I completely get that the vast majority of "white" people do not ideologically endorse white supremacISM. However, white supremacy -- the empirically verifiable fact that people who are treated as "white" receive systematic privilege and live in a position of substantially better opportunities and unearned wealth and political power relative to nonwhite counterparts...IS INDEED logically the ethical responsibility of "white" people to overturn.
Robert Jensen articulated this best: as it is clearly not in the interest of nonwhite people to establish or to maintain white supremacy, the ongoing existence and operation of white supremacy must necessarily be due to either the active desires or the complicity of "white" people.
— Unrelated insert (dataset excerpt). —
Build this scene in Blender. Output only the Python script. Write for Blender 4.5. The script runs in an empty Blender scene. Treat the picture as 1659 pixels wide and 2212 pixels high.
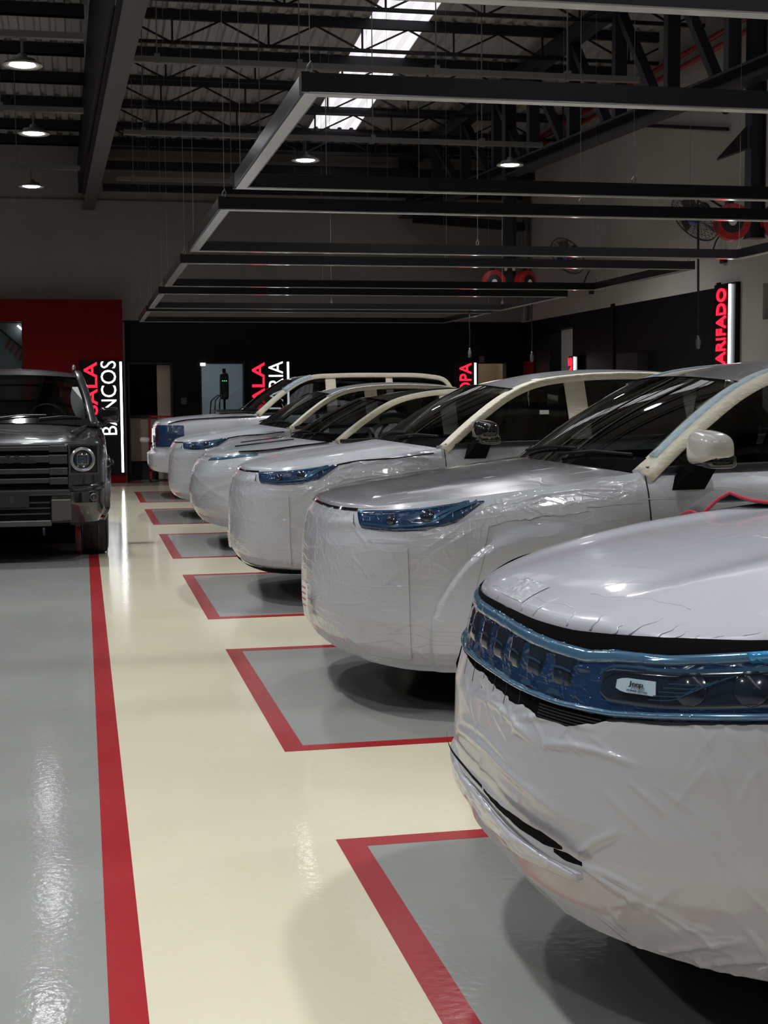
import bpy, bmesh, math, random
import numpy as np
from mathutils import Vector, Matrix, noise
random.seed(7)
SC = bpy.context.scene
COL = SC.collection
PI = math.pi

# ------------------------------------------------------------------ camera
YAW, PITCH, ROLL, FPX, CAMH = 0.208427, 0.079029, -0.0075, 3067.0, 1.45
fw = Vector((math.sin(YAW)*math.cos(PITCH), math.cos(YAW)*math.cos(PITCH), -math.sin(PITCH)))
r0 = Vector((math.cos(YAW), -math.sin(YAW), 0)); u0 = r0.cross(fw)
rt = r0*math.cos(ROLL)+u0*math.sin(ROLL); up = -r0*math.sin(ROLL)+u0*math.cos(ROLL)
cd = bpy.data.cameras.new('camera'); cam = bpy.data.objects.new('camera', cd); COL.objects.link(cam)
cam.matrix_world = Matrix(((rt.x, up.x, -fw.x, 0), (rt.y, up.y, -fw.y, 0), (rt.z, up.z, -fw.z, CAMH), (0, 0, 0, 1)))
cd.sensor_fit = 'VERTICAL'; cd.sensor_height = 36; cd.sensor_width = 27; cd.lens = FPX/2212*36
cd.clip_start = 0.05; cd.clip_end = 200
SC.camera = cam
# ------------------------------------------------------------------ world and exposure
wd = bpy.data.worlds.new('world'); SC.world = wd; wd.use_nodes = True
wd.node_tree.nodes['Background'].inputs[0].default_value = (0.75, 0.85, 1.0, 1)
wd.node_tree.nodes['Background'].inputs[1].default_value = 0.5
SC.view_settings.view_transform = 'Standard'; SC.view_settings.look = 'None'
SC.view_settings.gamma = 1; SC.view_settings.use_curve_mapping = False
SC.view_settings.exposure = EXPOSURE = 0.0
LAMP_WATT = 50.0       # light of one high bay lamp
LENS_GLOW = 26.0        # what its lens shows from the side
SKY_POWER = 0.85       # daylight glow of the translucent roof sheets
FRAME_GLOW = 0.0

# ------------------------------------------------------------------ materials
MATS = {}
def mat(name, col, rough=0.5, metal=0.0, spec=0.5, coat=0.0, coat_rough=0.03, emit=None, estr=0.0):
    m = bpy.data.materials.new(name); m.use_nodes = True
    b = m.node_tree.nodes['Principled BSDF']
    b.inputs['Base Color'].default_value = (*col, 1); b.inputs['Roughness'].default_value = rough
    b.inputs['Metallic'].default_value = metal; b.inputs['Specular IOR Level'].default_value = spec
    b.inputs['Coat Weight'].default_value = coat; b.inputs['Coat Roughness'].default_value = coat_rough
    if emit:
        b.inputs['Emission Color'].default_value = (*emit, 1); b.inputs['Emission Strength'].default_value = estr
    MATS[name] = m
    return m
def nd(m, typ, **kw):
    n = m.node_tree.nodes.new(typ)
    for k, v in kw.items(): setattr(n, k, v)
    return n
def lk(m, a, b): m.node_tree.links.new(a, b)
def bsdf(m): return m.node_tree.nodes['Principled BSDF']
def coords(m, scale=(1, 1, 1), rot=(0, 0, 0)):
    tc = nd(m, 'ShaderNodeTexCoord'); mp = nd(m, 'ShaderNodeMapping')
    mp.inputs['Scale'].default_value = scale; mp.inputs['Rotation'].default_value = rot
    lk(m, tc.outputs['Object'], mp.inputs['Vector']); return mp.outputs['Vector']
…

Most "white" people will readily tell you, if asked, that they don't personally want to maintain white supremacy...but such a question only deals with their intent. Despite genuine intent, the fact remains that white supremacy doesn't ask permission. Like any system of coercion and hierarchy, once it is in place, it takes no intentional effort on the part of the most of the privileged to maintain...simply going along with the dominant order is enough. Indeed, the universal human desire to think well of oneself, to avoid association with commission of great harm, actually creates an incentive for denial of such complicity. This, combined with growing up in an environment in which the privileged (on a given axis...in this case "race") are trained to not see their own privilege, leads to exactly the kind of dogmatic blindness and reactionary nonsense championed by the likes of FOX, bloggers like Breitbart, and overt white supremacists like Jared Taylor and David Duke.
A clear question which cuts to the heart of this issue would be:
who benefits -- materially, psychologically, and politically -- from the popular pretense that "white" people are not privileged?